The Viking ship POLARIS is shown here soon after her 2017 launching in Washington State. Soon after this, she was trucked across the United States to Gloucester, Massachusetts, where she operates as a training vessel.

POLARIS shines honey gold, her Alaska yellow cedar planking reflecting in the sunlight. She is the newest, and definitely shiniest, of the very few Viking boats to ever arrive on New England shores within the last millennium. Built by F. Jay Smith and launched in Anacortes, Washington, in November 2017, then trucked to Essex, Massachusetts, for an East Coast launching in June 2018, the 36' 8" (11m) POLARIS is a slightly modified, United States Coast Guard–inspected version of SKULDELEV 6, one of six Viking-age ships excavated from the bottom of Roskilde Fjord, Denmark, in 1962. But rather than being used for fishing—as the original, similar sized, SKULDELEV 6 is believed to have been when it was built in about the year 1030—POLARIS is used primarily for team building, sail training, and providing summer visitors a unique experience on the water.

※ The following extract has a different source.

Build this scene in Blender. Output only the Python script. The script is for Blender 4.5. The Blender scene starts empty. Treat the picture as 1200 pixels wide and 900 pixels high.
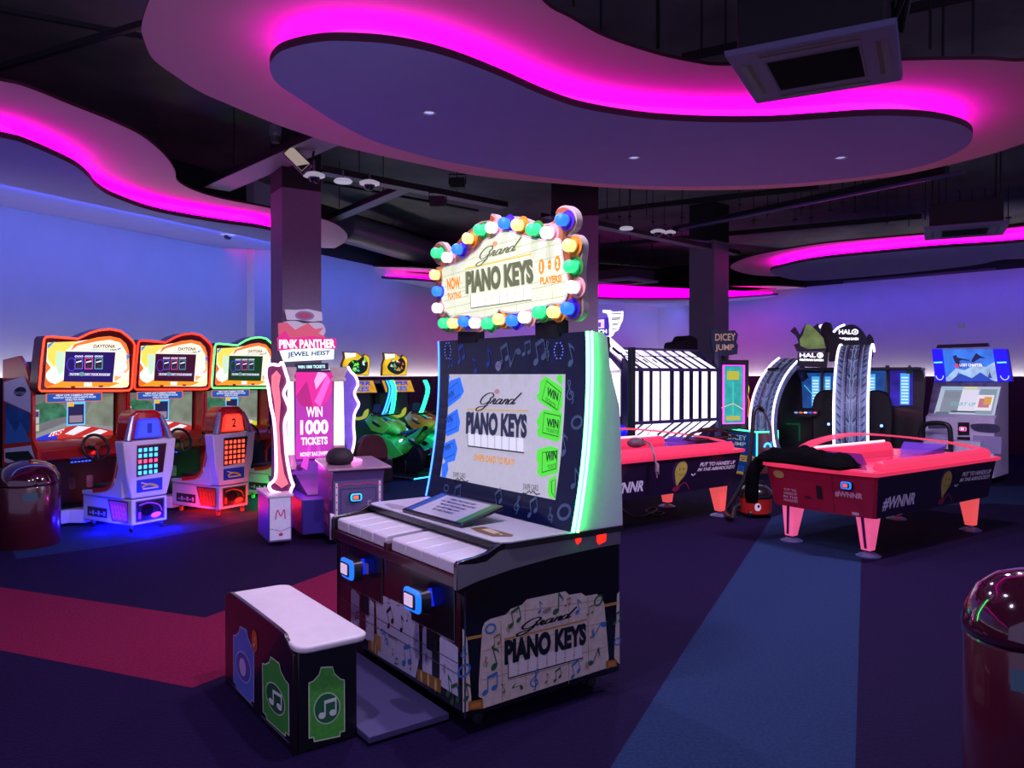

After more than 30 years as a corporate electronics engineer and business manager, Stuart Boyd, 59, was laid off and uncertain about his next career path. Originally from Northern Ireland, and a longtime resident of Hamilton, Massachusetts, he considered moving back to Europe. While looking for a job in Denmark he stumbled into the Viking Ship Museum in the town of Roskilde and went rowing and sailing in one of its boats. He “immediately felt the community aboard as well as the impact of small groups working together to row and sail these amazing ships.”

He returned to the Boston area and half-jokingly told his career counselor that “he could always build a Viking ship.” The career counselor took Boyd’s idea seriously. She told him to write up two business plans—one about how to make startup collaborations more successful and another one about building a Viking boat and using it as a place for “people who worked in the same company, but hadn’t worked with each other closely, to have the opportunity to do so in the boat.”